O Brasil é o maior produtor de plásticos da América Latina, se seguirmos com a produção e o descarte de itens plásticos no ritmo em que estamos, em duas décadas os oceanos estarão inundados com 600 milhões de toneladas desses produtos – um desastre sem precedentes para os ecossistemas marinhos. As perspectivas são as piores e exigem medidas concretas.
O nosso marco legal para a gestão dos resíduos – a Política Nacional de Resíduos Sólidos (PNRS) – foi instituída há dez anos por meio da Lei 12.305, de 2 de agosto de 2010. Nela, o plástico é tratado no escopo da logística reversa das embalagens em geral, que obriga fabricantes, importadores, usuários e distribuidores a estabelecer um acordo para a coleta e recuperação de todos os tipos de embalagens no país.
O Acordo Setorial de Embalagens em Geral foi firmado em 2015 entre o Ministério do Meio Ambiente e a Coalizão Embalagens, reunindo associações afins, exceto as do vidro e do aço. Ocorre que esse Acordo tem sido contestado na Justiça quanto à sua eficácia – e pelo que vemos pelas cidades e na costa não é difícil entender por que não está funcionando. Um exemplo é o inquérito civil em tramitação na 26ª Promotoria de Justiça do Estado de Mato Grosso do Sul, segundo o qual a “situação tem causado prejuízos ao meio ambiente, aos cofres públicos e aos catadores de materiais recicláveis”.
Neste ano, empresas brasileiras de grande porte se organizaram para firmar, junto ao governo federal, um “Acordo alternativo”, que é um Termo de Compromisso voluntário para a logística reversa de embalagens em geral e assim dar sua colaboração reinterpretada para o que apregoa a PNRS. Segundo o Ministério do Meio Ambiente, as corporações proponentes do compromisso foram responsáveis por colocar no mercado 5 milhões de toneladas de embalagens em 2018 – não deixando dúvidas quanto à responsabilidade das empresas na redução da poluição causada por resíduos plásticos.

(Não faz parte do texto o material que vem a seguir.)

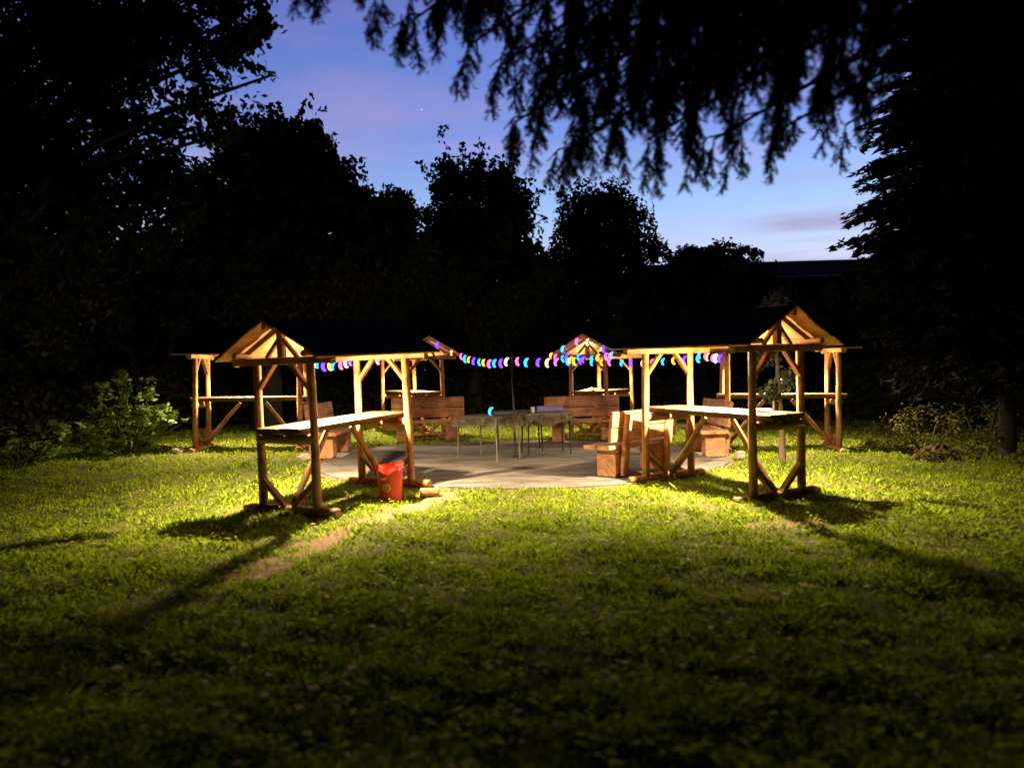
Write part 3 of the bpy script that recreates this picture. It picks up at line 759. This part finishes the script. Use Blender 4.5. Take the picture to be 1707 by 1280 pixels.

Mas se assim o é, por qual motivo um compromisso que retrocede ao propor ações genéricas, pouco ambiciosas e sem plano de operacionalização prospera? Atenta a essa gambiarra, a Associação Brasileira dos Membros de Ministério Público de Meio Ambiente (Abrampa) já se manifestou e recomendou a rejeição do Termo de Compromisso apresentado pelas empresas por não atender minimamente os requisitos legais.
Por outra via, até 30 de setembro esteve em andamento consulta pública efetuada pelo Ministério do Meio Ambiente sobre do Plano Nacional de Resíduos Sólidos (Planares), com a proposta de estabelecer metas e ações para 20 anos. O intuito é aumentar a coleta seletiva e a reciclagem de materiais, além de universalizar a disposição ambientalmente adequada em aterros sanitários.
Em comum, tanto a PNRS quanto o Termo de Compromisso e o Planares visam à reciclagem como destinação adequada para as embalagens, que é onde se encaixam os itens plásticos. Aumentar a reciclagem é de fundamental importância, até aqui ninguém discorda, porém, a uma taxa que hoje não passa de 7,5% no Brasil, sozinha, é evidente que não resolverá a questão.
Segundo estudo da Oceana, as embalagens correspondem a 87% da produção nacional de plásticos de uso único. Esse percentual representa aproximadamente 2,55 milhões de toneladas. É inviável gerir de forma eficaz uma produção dessa magnitude, de itens utilizados por alguns segundos e rapidamente descartados. Ressalta-se o fato de que grande parte desses itens não são do interesse do mercado da reciclagem.
Encontrar uma solução passa por querer examinar a origem do problema. Tenho usado uma analogia para explicar esse ponto: imagine que o tanque da sua casa está transbordando. O que você faz antes? Enxuga o chão ou fecha a torneira? Aqui é a mesma coisa. Reciclar seria secar o chão, mas precisamos antes fechar a torneira. Para o plástico parar de entrar em nossos oceanos, devemos reduzir a quantidade de plásticos descartáveis produzidos na fonte. O tanque já transbordou e vai inundar sua casa.
As evidências sobre a eficácia da redução na fonte, relatadas em estudo publicado na Science, reforçam fortemente o que a indústria ignorou por muito tempo: a cultura descartável cultivada por empresas que vendem esses produtos plásticos não é sustentável. Precisamos buscar alternativas para embalar e entregar os produtos, assim como precisamos de uma lei nacional que limite o uso do plástico descartável. Não podemos mais seguir enxugando gelo ou secando o chão com a torneira aberta.